If you really want a more formal look, you could go with a standard cherry instead, which is darker, sleeker, and more uniform in texture. The cherry heartwood is lovely, featuring deeper reddish browns, while the sapwood tends to be creamier and paler. Cherry wood grows darker over time as it is exposed to heat and light, so keep this in mind. It’s also important to realize that stains and finishes will intensify the natural reddish warmth of the wood.

Any kind of cherry wood will give you the potential for a smooth-as-satin finish. However, keep in mind that cherry, though a hardwood, is softer than some other potential choices. Cherry has a rating of 950 on the Janka scale.


When you’re shopping around for the best hardwood for a dining table that’s rustic in appearance, you should also consider hickory. This unique wood features a striking, strong pattern of wood grain that’s perfect for a cabin, a lodge, or a farmhouse. Brown and cream, with hints of red, are prominent hues in this wood’s grain.

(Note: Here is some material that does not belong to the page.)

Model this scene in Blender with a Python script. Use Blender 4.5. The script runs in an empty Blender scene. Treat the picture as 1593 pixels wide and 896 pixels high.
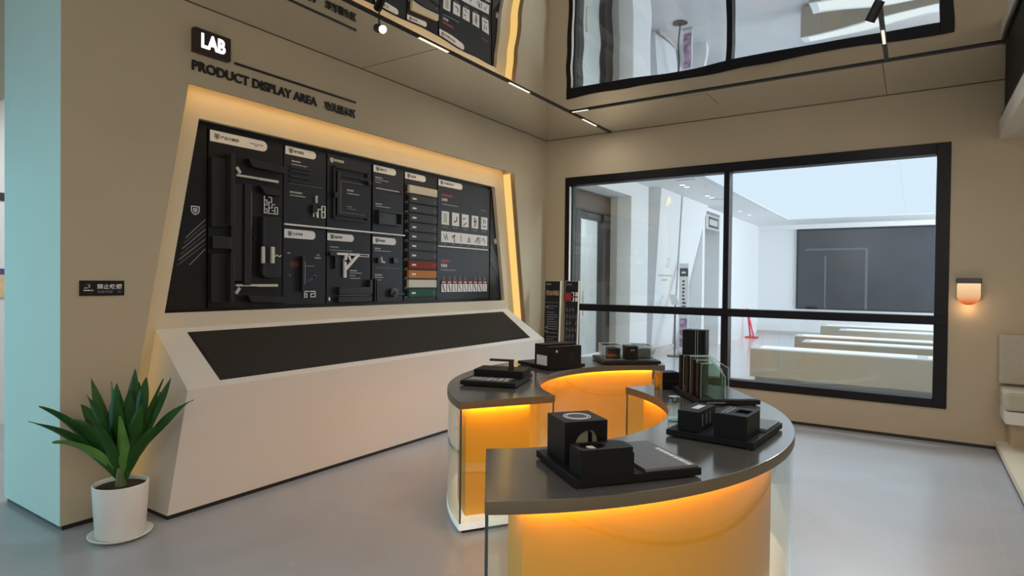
import bpy, bmesh, math, random
from mathutils import Vector, Matrix
random.seed(7)
sc = bpy.context.scene
COL = sc.collection

# ------------------------------------------------------------------ camera, world, light, exposure
cam_data = bpy.data.cameras.new('camera')
cam = bpy.data.objects.new('camera', cam_data); COL.objects.link(cam)
cam_data.sensor_fit = 'HORIZONTAL'; cam_data.sensor_width = 36.0
cam_data.lens = 948.4262 / 1593 * 36.0
cam_data.clip_start = 0.05
YAW, PITCH, ROLL = (math.radians(a) for a in (33.45078, -0.72605, 0.63613))
cy_, sy_, cp_, sp_ = math.cos(YAW), math.sin(YAW), math.cos(PITCH), math.sin(PITCH)
FWD = Vector((-sy_*cp_, cy_*cp_, sp_)); RGT = Vector((cy_, sy_, 0)); UPV = RGT.cross(FWD)
r2 = math.cos(ROLL)*RGT + math.sin(ROLL)*UPV
u2 = -math.sin(ROLL)*RGT + math.cos(ROLL)*UPV
M = Matrix((r2, u2, -FWD)).transposed().to_4x4(); M.translation = Vector((4.148, -7.083, 1.5))
cam.matrix_world = M
sc.camera = cam

sc.view_settings.view_transform = 'Standard'
sc.view_settings.look = 'None'
sc.view_settings.gamma = 1.0
sc.view_settings.use_curve_mapping = False
sc.view_settings.exposure = 0.0
sc.cycles.max_bounces = 10
sc.cycles.diffuse_bounces = 4
sc.cycles.glossy_bounces = 5
sc.cycles.transparent_max_bounces = 24
sc.cycles.caustics_reflective = True
sc.cycles.blur_glossy = 1.0
sc.cycles.caustics_refractive = False
sc.cycles.sample_clamp_indirect = 6.0

world = bpy.data.worlds.new('world'); sc.world = world; world.use_nodes = True
bg = world.node_tree.nodes['Background']
bg.inputs[0].default_value = (0.94, 0.96, 1.0, 1); bg.inputs[1].default_value = 0.56

def area(name, loc, target, sx, sy, power, color):
    l = bpy.data.lights.new(name, 'AREA'); l.shape = 'RECTANGLE'; l.size = sx; l.size_y = sy
    l.energy = power; l.color = color
    o = bpy.data.objects.new(name, l); COL.objects.link(o); o.location = loc
    d = Vector(target) - Vector(loc); o.rotation_euler = d.to_track_quat('-Z', 'Y').to_euler()
    return o
# added unseen fill from the right and in the hall; daylight from left entrance
area('side_fill_light', (6.7, -9.2, 2.3), (0.8, -2.2, 1.9), 4.0, 1.8, 75, (1.0, 0.94, 0.86))  # fill lamp added inside the right wall, no window there
area('entrance_window_light', (-5.4, -9.6, 1.4), (-0.4, -5.6, 1.6), 2.6, 1.6, 145, (0.26, 0.90, 1.0))
area('left_room_light', (-2.2, -3.6, 3.25), (-2.4, -3.6, 0.0), 1.6, 1.6, 60, (0.95, 0.98, 1.0))
area('hall_fill_light', (7.6, 8.6, 1.9), (0.0, 9.6, 1.4), 6.0, 2.6, 400, (0.86, 0.94, 1.0))  # added to brighten the hall, stands for no built window

def downspot(loc, power, color=(0.96, 0.97, 1.0), size=2.5):   # unseen ceiling lamps, plus point lamps added as fill
    l = bpy.data.lights.new('unseen_lamp', 'SPOT' if size else 'POINT'); l.energy = power; l.color = color; l.shadow_soft_size = 0.12
    if size: l.spot_size = size; l.spot_blend = 1.0
    o = bpy.data.objects.new('unseen_lamp', l); COL.objects.link(o); o.location = loc
for loc_, p_ in (((1.5, -1.6, 3.22), 55), ((1.45, -3.6, 3.22), 60), ((1.45, -5.9, 3.22), 12), ((3.9, -1.5, 3.22), 60), ((3.9, -3.9, 3.22), 55), ((3.9, -6.0, 3.22), 55), ((2.7, -8.0, 3.22), 60)):
    downspot(loc_, p_*.68)
for loc_, p_ in (((5.4, -5.6, 2.7), 30), ((5.6, -8.6, 2.8), 40)):  # added fill for the upper walls, without fixtures
    downspot(loc_, p_, (1.0, 0.93, 0.82), None)
area('porch_fill', (-1.9, 1.6, 3.1), (-2.4, 1.8, 0.0), 2.0, 2.4, 70, (0.85, 0.94, 1.0))  # added lamp that only brightens the porch wall
area('hall_spill_fill', (2.6, 0.50, 3.06), (3.4, -3.2, 0.0), 3.6, 0.22, 190, (0.80, 0.92, 1.0))  # unseen lamp added behind the lintel to strengthen hall light on the floor

# ------------------------------------------------------------------ materials
def mat(name, col, rough=0.6, metal=0.0, spec=0.5, emit=None, estr=0.0, noise=0.0, nscale=6.0, coat=0.0, bump=0.0):
    m = bpy.data.materials.new(name); m.use_nodes = True
    nt = m.node_tree; b = nt.nodes['Principled BSDF']
    b.inputs['Roughness'].default_value = rough; b.inputs['Metallic'].default_value = metal
    b.inputs['Specular IOR Level'].default_value = spec
    b.inputs['Coat Weight'].default_value = coat
    if noise > 0:
        tc = nt.nodes.new('ShaderNodeTexCoord'); n = nt.nodes.new('ShaderNodeTexNoise')
        n.inputs['Scale'].default_value = nscale; n.inputs['Detail'].default_value = 4
        r = nt.nodes.new('ShaderNodeValToRGB')
        r.color_ramp.elements[0].position = 0.3; r.color_ramp.elements[1].position = 0.7
        r.color_ramp.elements[0].color = (*[c*(1-noise) for c in col], 1)
        r.color_ramp.elements[1].color = (*[min(1, c*(1+noise)) for c in col], 1)
        nt.links.new(tc.outputs['Object'], n.inputs['Vector']); nt.links.new(n.outputs['Fac'], r.inputs['Fac'])
        nt.links.new(r.outputs['Color'], b.inputs['Base Color'])
        if bump > 0:
            bp = nt.nodes.new('ShaderNodeBump'); bp.inputs['Strength'].default_value = bump; bp.inputs['Distance'].default_value = 0.01
            nt.links.new(n.outputs['Fac'], bp.inputs['Height']); nt.links.new(bp.outputs['Normal'], b.inputs['Normal'])
    else:
        b.inputs['Base Color'].default_value = (*col, 1)
    if emit:
        b.inputs['Emission Color'].default_value = (*emit, 1); b.inputs['Emission Strength'].default_value = estr
    return m

def glass_mat(name, tint=(0.95, 0.98, 0.97), refl=0.9):
    m = bpy.data.materials.new(name); m.use_nodes = True
    nt = m.node_tree; nt.nodes.clear()
    out = nt.nodes.new('ShaderNodeOutputMaterial'); mix = nt.nodes.new('ShaderNodeMixShader')
    tr = nt.nodes.new('ShaderNodeBsdfTransparent'); gl = nt.nodes.new('ShaderNodeBsdfGlossy')
    lw = nt.nodes.new('ShaderNodeLayerWeight'); lw.inputs['Blend'].default_value = 0.5
    pw = nt.nodes.new('ShaderNodeMath'); pw.operation = 'POWER'; pw.inputs[1].default_value = 4.0
    ml = nt.nodes.new('ShaderNodeMath'); ml.operation = 'MULTIPLY_ADD'; ml.inputs[1].default_value = refl; ml.inputs[2].default_value = 0.04
    nt.links.new(lw.outputs['Facing'], pw.inputs[0]); nt.links.new(pw.outputs[0], ml.inputs[0])
    nt.links.new(ml.outputs[0], mix.inputs[0])
    tr.inputs['Color'].default_value = (*tint, 1)
    gl.inputs['Roughness'].default_value = 0.0; gl.inputs['Color'].default_value = (0.9, 0.95, 0.95, 1)
    nt.links.new(tr.outputs[0], mix.inputs[1]); nt.links.new(gl.outputs[0], mix.inputs[2])
    nt.links.new(mix.outputs[0], out.inputs[0])
    return m

def emit_mat(name, col, s):
    m = bpy.data.materials.new(name); m.use_nodes = True
    nt = m.node_tree; nt.nodes.clear()
    out = nt.nodes.new('ShaderNodeOutputMaterial'); e = nt.nodes.new('ShaderNodeEmission')
    e.inputs[0].default_value = (*col, 1); e.inputs[1].default_value = s
    nt.links.new(e.outputs[0], out.inputs[0]); return m

def mirror_mat(name, strength, rough, refl):
    m = bpy.data.materials.new(name); m.use_nodes = True
    nt = m.node_tree; b = nt.nodes['Principled BSDF']
    b.inputs['Base Color'].default_value = (refl, refl, refl, 1); b.inputs['Metallic'].default_value = 1.0
    b.inputs['Roughness'].default_value = rough
    tc = nt.nodes.new('ShaderNodeTexCoord'); n = nt.nodes.new('ShaderNodeTexNoise')
    n.inputs['Scale'].default_value = 1.7; n.inputs['Detail'].default_value = 0.0
    bp = nt.nodes.new('ShaderNodeBump'); bp.inputs['Strength'].default_value = strength; bp.inputs['Distance'].default_value = 0.03
    nt.links.new(tc.outputs['Object'], n.inputs['Vector']); nt.links.new(n.outputs['Fac'], bp.inputs['Height'])
    nt.links.new(bp.outputs['Normal'], b.inputs['Normal'])
    return m

def floor_mat():
    m = bpy.data.materials.new('grey_stone_tile'); m.use_nodes = True
    nt = m.node_tree; b = nt.nodes['Principled BSDF']
    tc = nt.nodes.new('ShaderNodeTexCoord')
    mp = nt.nodes.new('ShaderNodeMapping'); mp.inputs['Location'].default_value = (-0.985, 0.4, 0)
    br = nt.nodes.new('ShaderNodeTexBrick'); br.offset = 0.0
    br.inputs['Scale'].default_value = 1.0; br.inputs['Brick Width'].default_value = 1.2; br.inputs['Row Height'].default_value = 2.4
    br.inputs['Mortar Size'].default_value = 0.0025; br.inputs['Mortar Smooth'].default_value = 0.3
    n = nt.nodes.new('ShaderNodeTexNoise'); n.inputs['Scale'].default_value = 1.3; n.inputs['Detail'].default_value = 6; n.inputs['Distortion'].default_value = 1.2
    n2 = nt.nodes.new('ShaderNodeTexNoise'); n2.inputs['Scale'].default_value = 0.8; n2.inputs['Detail'].default_value = 3; n2.inputs['Distortion'].default_value = 2.0
    r = nt.nodes.new('ShaderNodeValToRGB')
    r.color_ramp.elements[0].position = 0.3; r.color_ramp.elements[0].color = (0.318, 0.330, 0.352, 1)
    r.color_ramp.elements[1].position = 0.7; r.color_ramp.elements[1].color = (0.375, 0.388, 0.412, 1)
    v = nt.nodes.new('ShaderNodeValToRGB')                       # thin pale veins
    v.color_ramp.elements[0].position = 0.494; v.color_ramp.elements[0].color = (0, 0, 0, 1)
    v.color_ramp.elements[1].position = 0.506; v.color_ramp.elements[1].color = (0, 0, 0, 1)
    e = v.color_ramp.elements.new(0.5); e.color = (0.25, 0.25, 0.25, 1)
    mx = nt.nodes.new('ShaderNodeMixRGB'); mx.inputs[2].default_value = (0.47, 0.47, 0.47, 1)
    mo = nt.nodes.new('ShaderNodeMixRGB'); mo.inputs[2].default_value = (0.46, 0.45, 0.44, 1)
    br.inputs['Color1'].default_value = (0, 0, 0, 1); br.inputs['Color2'].default_value = (0, 0, 0, 1); br.inputs['Mortar'].default_value = (0.6, 0.6, 0.6, 1)
    L = nt.links.new
    L(tc.outputs['Object'], mp.inputs[0]); L(mp.outputs[0], br.inputs[0]); L(tc.outputs['Object'], n.inputs['Vector']); L(tc.outputs['Object'], n2.inputs['Vector'])
    L(n.outputs['Fac'], r.inputs[0]); L(n2.outputs['Fac'], v.inputs[0])
    L(r.outputs[0], mx.inputs[1]); L(v.outputs[0], mx.inputs[0])
    L(mx.outputs[0], mo.inputs[1]); L(br.outputs['Color'], mo.inputs[0]); L(mo.outputs[0], b.inputs['Base Color'])
    b.inputs['Roughness'].default_value = 0.30; b.inputs['Specular IOR Level'].default_value = 0.9
    return m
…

It’s super dense and hard, with a rating of 1820 on the Janka Hardness Scale, so it can easily handle impact and wear without denting or developing scratches. However, at this level of strength and density, it is important to note that the wood becomes more vulnerable to humidity, which can cause it to crack; so if you decide to go with hickory, you will want to monitor the temperature and humidity levels of your indoor space.

If you’re still unsure about the best wood for a table top, why not experiment with a few samples or scraps from each type of wood? Try out finishes, do some durability tests, and imagine how each type of wood would fit into your vision for your dining space.

Ultimately, you want wood that’s going to strike a balance between durability and workability, between beauty and practicality, while fitting within your budget. Remember, you can always check in with friends and family to see which type of wood they used for their tables and what they would recommend.